Il est bien évident que cette délimitation a sa part d’arbitraire : ni les frontières nationales, ni les distinctions régionales ou communautaires n’ont de prise réelle sur les zones d’activités des architectes ou sur la transmission de leur héritage. Il y a des archives de Lucien Kroll en France, de Charles Vandenhove au C.C.A. (Montréal) et des photos de l’Expo 58 dans le fonds Sarger à l’IFA (Paris). Inversement, les projets d’Antoine Courtens pour les Laurentides (Canada) se trouvent aux AAM (Bruxelles) et de nombreux fonds d’architectes belges conservés en Belgique contiennent des réalisations de la période coloniale, au Congo. Les fonds concernant Henry van de Velde sont, entre autres, disséminés à Bruxelles (ENSAV - La Cambre, AAM et Bibliothèque Royale), Gand (Museum voor Sierkunst), Arlon (archives du CGRP), Hagen (Allemagne), Otterloo (Hollande), etc.

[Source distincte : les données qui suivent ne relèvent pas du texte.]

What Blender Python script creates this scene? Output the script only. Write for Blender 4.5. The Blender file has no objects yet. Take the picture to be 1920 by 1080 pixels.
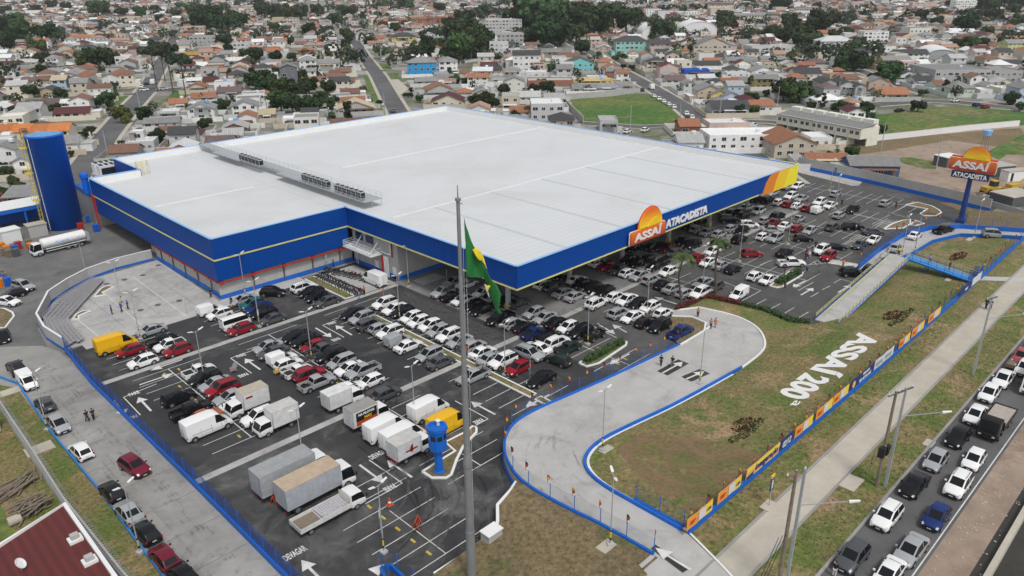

Outre que les archives relèvent en Belgique d’une compétence culturelle communautaire, l’intérêt d’inventaires "régionaux" systématiques est de révéler les fonds existants dans un territoire donné et de participer ainsi à une mise en réseau des relevés réalisés de manière analogue dans les territoires voisins. On pense notamment ici aux initiatives du CVAa en Communauté flamande et à la publication annoncée De Stafkaart Vlaamse Architectuurarchieven ; à l’ouvrage édité par l’I.F.A sur l’Etat des fonds d’archives d’architectes XIXe et XXe siècles (La Documentation française, Paris, 1996), et, en particulier, au site internet réalisé par les Archives de la construction moderne intitulé Guide des sources d’archives d’architecture et des bureaux techniques de Suisse romande, qui a nettement inspiré le présent projet.